**Given instruction**
Up to and including the line with "PI = math.pi", write out the listing from its first line, minus the pictures.

[Records with scene code]
==========
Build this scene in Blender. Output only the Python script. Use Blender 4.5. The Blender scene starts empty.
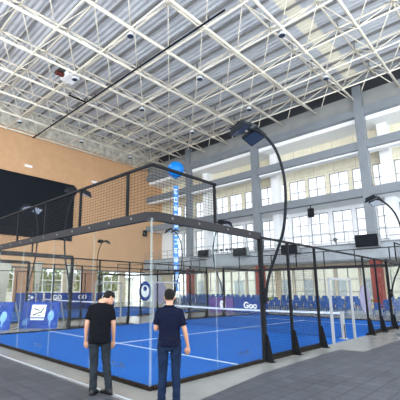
import bpy, bmesh, math, random
from mathutils import Vector, Matrix
random.seed(7)
S = bpy.context.scene
COL = S.collection
PI = math.pi

# ------------------------------------------------------------------ materials
def mat(name, col, rough=.6, metal=0., spec=.3, noise=None, bump=None, emit=None, trans=0.):
    m = bpy.data.materials.new(name); m.use_nodes = True
    nt = m.node_tree; b = nt.nodes['Principled BSDF']
    b.inputs['Base Color'].default_value = (*col, 1)
    b.inputs['Roughness'].default_value = rough
    b.inputs['Metallic'].default_value = metal
    b.inputs['Specular IOR Level'].default_value = spec
    if emit:
        b.inputs['Emission Color'].default_value = (*emit[0], 1)
        b.inputs['Emission Strength'].default_value = emit[1]
    tc = nt.nodes.new('ShaderNodeTexCoord')
    if noise:
        scale, amt = noise[0], noise[1]
        mp = nt.nodes.new('ShaderNodeMapping')
        if len(noise) > 2: mp.inputs['Scale'].default_value = noise[2]
        n = nt.nodes.new('ShaderNodeTexNoise'); n.inputs['Scale'].default_value = scale; n.inputs['Detail'].default_value = 6
        r = nt.nodes.new('ShaderNodeMapRange'); r.inputs['From Min'].default_value = .3; r.inputs['From Max'].default_value = .7
        r.inputs['To Min'].default_value = 1-amt; r.inputs['To Max'].default_value = 1+amt
        mx = nt.nodes.new('ShaderNodeVectorMath'); mx.operation = 'SCALE'; mx.inputs[0].default_value = col
        nt.links.new(tc.outputs['Object'], mp.inputs['Vector']); nt.links.new(mp.outputs[0], n.inputs['Vector'])
        nt.links.new(n.outputs['Fac'], r.inputs['Value']); nt.links.new(r.outputs[0], mx.inputs['Scale'])
        nt.links.new(mx.outputs[0], b.inputs['Base Color'])
    if bump:
        n = nt.nodes.new('ShaderNodeTexNoise'); n.inputs['Scale'].default_value = bump[0]; n.inputs['Detail'].default_value = 4
        bp = nt.nodes.new('ShaderNodeBump'); bp.inputs['Strength'].default_value = bump[1]; bp.inputs['Distance'].default_value = .02
        nt.links.new(tc.outputs['Object'], n.inputs['Vector']); nt.links.new(n.outputs['Fac'], bp.inputs['Height'])
        nt.links.new(bp.outputs[0], b.inputs['Normal'])
    return m

def brick_mat(name, c1, c2, cm, w, h, mortar, rough=.6, vec=None, offset=0., bump=.3, noise=.06):
    m = bpy.data.materials.new(name); m.use_nodes = True; nt = m.node_tree; b = nt.nodes['Principled BSDF']
    b.inputs['Roughness'].default_value = rough
    tc = nt.nodes.new('ShaderNodeTexCoord'); mp = nt.nodes.new('ShaderNodeMapping')
    if vec == 'xz':
        mp.inputs['Rotation'].default_value = (PI/2, 0, 0)
    if vec == 'yz':
        s = nt.nodes.new('ShaderNodeSeparateXYZ'); c = nt.nodes.new('ShaderNodeCombineXYZ')
        nt.links.new(tc.outputs['Object'], s.inputs[0]); nt.links.new(s.outputs['Y'], c.inputs['X']); nt.links.new(s.outputs['Z'], c.inputs['Y'])
        src = c.outputs[0]
    elif vec == 'xz':
        s = nt.nodes.new('ShaderNodeSeparateXYZ'); c = nt.nodes.new('ShaderNodeCombineXYZ')
        nt.links.new(tc.outputs['Object'], s.inputs[0]); nt.links.new(s.outputs['X'], c.inputs['X']); nt.links.new(s.outputs['Z'], c.inputs['Y'])
        src = c.outputs[0]
    else:
        src = tc.outputs['Object']
    br = nt.nodes.new('ShaderNodeTexBrick'); br.offset = offset
    br.inputs['Scale'].default_value = 1
    br.inputs['Color1'].default_value = (*c1, 1); br.inputs['Color2'].default_value = (*c2, 1); br.inputs['Mortar'].default_value = (*cm, 1)
    br.inputs['Brick Width'].default_value = w; br.inputs['Row Height'].default_value = h; br.inputs['Mortar Size'].default_value = mortar
    nt.links.new(src, br.inputs['Vector'])
    n = nt.nodes.new('ShaderNodeTexNoise'); n.inputs['Scale'].default_value = 1.3; n.inputs['Detail'].default_value = 5
    nt.links.new(tc.outputs['Object'], n.inputs['Vector'])
    r = nt.nodes.new('ShaderNodeMapRange'); r.inputs['From Min'].default_value = .3; r.inputs['From Max'].default_value = .7
    r.inputs['To Min'].default_value = 1-noise; r.inputs['To Max'].default_value = 1+noise
    mx = nt.nodes.new('ShaderNodeVectorMath'); mx.operation = 'SCALE'
    nt.links.new(n.outputs['Fac'], r.inputs['Value']); nt.links.new(br.outputs['Color'], mx.inputs[0]); nt.links.new(r.outputs[0], mx.inputs['Scale'])
    nt.links.new(mx.outputs[0], b.inputs['Base Color'])
    bp = nt.nodes.new('ShaderNodeBump'); bp.inputs['Strength'].default_value = bump; bp.inputs['Distance'].default_value = .01; bp.invert = True
    nt.links.new(br.outputs['Fac'], bp.inputs['Height']); nt.links.new(bp.outputs[0], b.inputs['Normal'])
    return m

def glass_mat(name, tint, haze, gloss=.06, hazecol=(.9, .95, .97)):
    m = bpy.data.materials.new(name); m.use_nodes = True; nt = m.node_tree
    nt.nodes.remove(nt.nodes['Principled BSDF']); out = nt.nodes['Material Output']
    t = nt.nodes.new('ShaderNodeBsdfTransparent'); t.inputs[0].default_value = (*tint, 1)
    g = nt.nodes.new('ShaderNodeBsdfGlossy'); g.inputs['Roughness'].default_value = .02
    d = nt.nodes.new('ShaderNodeBsdfDiffuse'); d.inputs[0].default_value = (*hazecol, 1)
    fr = nt.nodes.new('ShaderNodeLayerWeight'); fr.inputs['Blend'].default_value = .05
    sc = nt.nodes.new('ShaderNodeMath'); sc.operation = 'MULTIPLY_ADD'; sc.inputs[1].default_value = .13; sc.inputs[2].default_value = 0
    nt.links.new(fr.outputs['Fresnel'], sc.inputs[0])
    m1 = nt.nodes.new('ShaderNodeMixShader'); m1.inputs[0].default_value = haze
    m2 = nt.nodes.new('ShaderNodeMixShader')
    nt.links.new(t.outputs[0], m1.inputs[1]); nt.links.new(d.outputs[0], m1.inputs[2])
    nt.links.new(sc.outputs[0], m2.inputs[0]); nt.links.new(m1.outputs[0], m2.inputs[1]); nt.links.new(g.outputs[0], m2.inputs[2])
    nt.links.new(m2.outputs[0], out.inputs['Surface'])
    return m

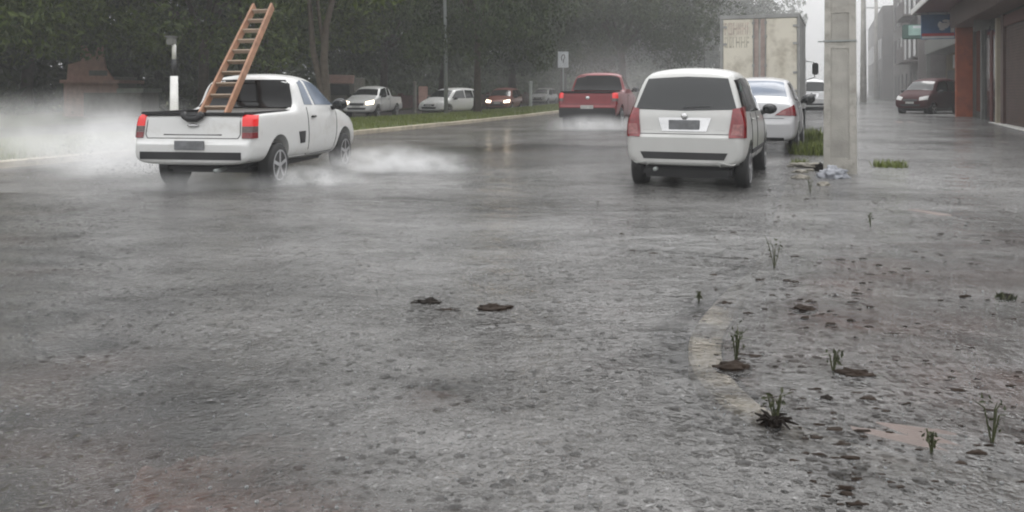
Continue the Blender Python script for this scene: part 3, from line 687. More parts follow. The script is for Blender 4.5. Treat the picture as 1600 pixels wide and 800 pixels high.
def pickup(label, cat, group, paint, name='pickup_truck', scale=(1, 1, 1), lights=False, dark_low=False, tails_on=True, cutout=False):
    root = empty(name, label=label, cat=cat, group=group)
    kx, ky, kz = scale
    S0 = [(.00, .40, .62, .66, .70, .70, .64, .60, 0), (.02, .36, .64, .76, .80, .80, .72, .62, 0), (.08, .34, .68, .80, .825, .82, .74, .66, 0),
         (.11, .34, 1.00, .80, .83, .80, .74, .98, 0), (.15, .34, 1.02, .80, .84, .82, .76, 1.0, 0), (.5, .33, 1.03, .80, .85, .835, .78, 1.01, 0), (1.2, .31, 1.04, .80, .85, .84, .78, 1.02, 0),
         (1.66, .30, 1.05, .80, .85, .835, .76, 1.03, 0), (1.72, .30, 1.44, .80, .85, .83, .69, 1.04, .01), (1.77, .30, 1.54, .80, .85, .83, .67, 1.04, .02), (2.1, .28, 1.58, .80, .85, .83, .64, 1.04, .03),
         (2.5, .27, 1.565, .80, .85, .83, .62, 1.03, .03), (2.85, .27, 1.48, .80, .85, .825, .615, 1.02, .03), (3.2, .27, 1.27, .80, .85, .82, .63, 1.01, .03), (3.5, .27, 1.08, .80, .845, .81, .66, .98, .03),
         (3.9, .28, .98, .79, .84, .79, .66, .91, .03), (4.25, .29, .86, .76, .80, .74, .60, .80, .02), (4.42, .32, .70, .68, .72, .68, .54, .66, .01), (4.46, .36, .62, .56, .60, .58, .48, .58, 0)]
    S = [(y*ky, zb*kz, zt*kz, wl*kx, wm*kx, ws*kx, wt*kx, zs*kz, cr) for y, zb, zt, wl, wm, ws, wt, zs, cr in S0]
    r = .32*kz; fy, ry = 3.64*ky, .95*ky
    me, bvh = body_mesh(S, [('wheel', fy, r+.06, .55*kx, 1.3), ('wheel', ry, r+.06, .55*kx, 1.3), ('box', -.70*kx, .70*kx, .20*ky, 1.60*ky, .64*kz, 1.6*kz)])
    T = lambda L_: [(x*kx, y*ky, z*kz) for x, y, z in L_]
    link('body', me, M[paint], root)
    for y in (fy, ry):
        for sg in (1, -1): wheel(root, sg*(.845*kx), y, r, .20*kx)
    # liner and black rails
    bm = bmesh.new()
    for sg in (1, -1): box(bm, sg*.735*kx-.055*kx, sg*.735*kx+.055*kx, .14*ky, 1.64*ky, 1.008*kz, 1.05*kz, .012)
    box(bm, -.72*kx, .72*kx, .10*ky, .17*ky, 1.0*kz, 1.045*kz, .012)
    box(bm, -.695*kx, .695*kx, .205*ky, 1.595*ky, .642*kz, .66*kz)
    fin('bed_liner', bm, M['bedliner'], root)
    if cutout:
        bm = bmesh.new(); tube(bm, [(-.14, .075, 1.04), (-.11, .07, .99), (-.06, .066, .96), (.06, .066, .96), (.11, .07, .99), (.14, .075, 1.04)], .045, 8)
        box(bm, -.1, .1, .04, .11, .97, 1.04, .02)
        fin('tailgate_handle', bm, M['plastic'], root, True)
    patch(bvh, 'rear_window', M['tint'], root, T([(-.62, 1.7, 1.505), (.62, 1.7, 1.505)]), T([(-.745, 1.68, 1.07), (.745, 1.68, 1.07)]), (0, 1, -.1), nu=14, nv=6)
    patch(bvh, 'windscreen', M['glass'], root, T([(-.54, 2.95, 1.45), (.54, 2.95, 1.45)]), T([(-.68, 3.42, 1.12), (.68, 3.42, 1.12)]), (0, -1, -.8), nu=12, nv=8)
    patch(bvh, 'cab_quarter_window', M['glass_lit' if cutout else 'glass'], root, T([(.7, 1.93, 1.46), (.7, 2.12, 1.50)]), T([(.7, 1.93, 1.12), (.7, 2.25, 1.11)]), (-1, 0, 0), mirror=True)
    patch(bvh, 'door_window', M['glass_lit' if cutout else 'glass'], root, T([(.7, 2.22, 1.50), (.7, 2.78, 1.43)]), T([(.7, 2.36, 1.11), (.7, 3.28, 1.09)]), (-1, 0, 0), mirror=True)
    for o in patch(bvh, 'tail_light', M['tail_on' if tails_on else 'tail'], root, T([(.70, .1, 1.0), (.85, .2, 1.0)]), T([(.70, .1, .86), (.85, .2, .86)]), (-.3, 1, 0), off=.016, nu=6, nv=5, thick=.03, mirror=True):
        sg = 1 if sum(v.co.x for v in o.data.vertices) > 0 else -1
        patch(bvh, 'smoked_lens', M['tail_smoke'], o, [(sg*.70*kx, .1*ky, .858*kz), (sg*.85*kx, .2*ky, .858*kz)], [(sg*.70*kx, .1*ky, .78*kz), (sg*.85*kx, .2*ky, .78*kz)], (-.3*sg, 1, 0), off=.016, nu=6, nv=3, thick=.03)
        patch(bvh, 'red_lens', M['tail'], o, [(sg*.70*kx, .1*ky, .778*kz), (sg*.85*kx, .2*ky, .778*kz)], [(sg*.70*kx, .1*ky, .70*kz), (sg*.85*kx, .2*ky, .70*kz)], (-.3*sg, 1, 0), off=.016, nu=6, nv=3, thick=.03)
    hy = bvh.ray_cast(Vector((0, -1, .8*kz)), Vector((0, 1, 0)))[0].y
    seam(bvh, T([(-.66, 0, .99), (-.68, 0, .70), (.68, 0, .70), (.66, 0, .99)]), (0, 1, 0), M['gap'], root, .006, False, 'tailgate_seam')
    bm = bmesh.new(); box(bm, -.42*kx, .42*kx, hy-.012, hy+.02, .735*kz, .755*kz, .004)
    if not dark_low: fin('tailgate_groove', bm, M['gap'], root)
    else: bm.free()
    bm = bmesh.new(); lathe(bm, [(0, .055), (.014, .05), (.02, .02)], 16, 'Z')
    o = fin('badge', bm, M['chrome'], root, True); o.rotation_euler = (R(90), 0, 0); o.location = (0, hy, .87*kz); o.scale = (1.4, 1, 1) if dark_low else (1.5, .5, 1)
    py_ = bvh.ray_cast(Vector((0, -1, .56*kz)), Vector((0, 1, 0)))[0].y
    plate(root, -.21, .21, (py_ if not dark_low else py_)-.016, .55*kz, .67*kz, M['plate_pale' if dark_low else 'plate'])
    patch(bvh, 'bumper_insert', M['plastic'], root, T([(-.72, 0, .52), (.72, 0, .52)]), T([(-.72, 0, .42), (.72, 0, .42)]), (0, 1, 0), off=.008, nu=14, nv=3)
    if dark_low:
        bm = bmesh.new(); box(bm, -.80*kx, .80*kx, -.05, .10, .33*kz, .60*kz, .03); fin('rear_bumper', bm, M['plastic'], root)
        for x in (-.5, .5):
            bm = bmesh.new(); box(bm, x*kx-.18, x*kx+.18, .62*ky, .66*ky, .05, .36*kz, .01); fin('mud_flap', bm, M['rubber'], root)
    else:
        bm = bmesh.new(); tube(bm, [(.35, .3, .28), (.35, .02, .27)], .028, 10); fin('exhaust_pipe', bm, M['steel'], root, True)
    bm = bmesh.new(); box(bm, -.6*kx, .6*kx, .5*ky, 3.2*ky, .2*kz, .32*kz, .04); fin('underbody', bm, M['plastic'], root)
    if cutout:   # black side vent behind the door
        patch(bvh, 'side_vent', M['plastic'], root, [(.8, 1.62, .72), (.8, 1.86, .72)], [(.8, 1.70, .54), (.8, 1.86, .54)], (-1, 0, 0), off=.01, mirror=True)
        patch(bvh, 'side_skirt', M['silver'], root, [(.8, 1.45, .345), (.8, 3.15, .335)], [(.8, 1.45, .30), (.8, 3.15, .29)], (-1, 0, 0), off=.012, mirror=True, nv=2)
    seam(bvh, T([(.8, 1.98, 1.08), (.8, 2.0, .7), (.8, 2.05, .34), (.8, 3.12, .34), (.8, 3.2, .6), (.8, 3.25, 1.05)]), (-1, 0, 0), M['gap'], root)
    mirrors(root, 3.1*ky, 1.07*kz, .84*kx, M['plastic'], 1.15)
    handles(bvh, root, (2.2*ky,), .93*kz, M['plastic'])
    patch(bvh, 'headlight', M['head_on' if lights else 'head'], root, T([(.42, 4.3, .80), (.77, 4.1, .88)]), T([(.44, 4.3, .66), (.77, 4.1, .70)]), (-.3, -1, 0), off=.012, nu=6, nv=4, mirror=True)
    patch(bvh, 'grille', M['plastic'], root, T([(-.38, 4.4, .74), (.38, 4.4, .74)]), T([(-.36, 4.4, .62), (.36, 4.4, .62)]), (0, -1, 0), off=.01)
    patch(bvh, 'air_intake', M['plastic'], root, T([(-.5, 4.4, .52), (.5, 4.4, .52)]), T([(-.44, 4.4, .42), (.44, 4.4, .42)]), (0, -1, 0), off=.01)
    plate(root, -.2, .2, 4.47*ky, .53*kz, .62*kz, M['plate_pale'])
    return root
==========
**Task answer**
Build this scene in Blender. Output only the Python script. Use Blender 4.5. The Blender scene starts empty.
import bpy, bmesh, math, random
from mathutils import Vector, Matrix
random.seed(7)
S = bpy.context.scene
COL = S.collection
PI = math.pi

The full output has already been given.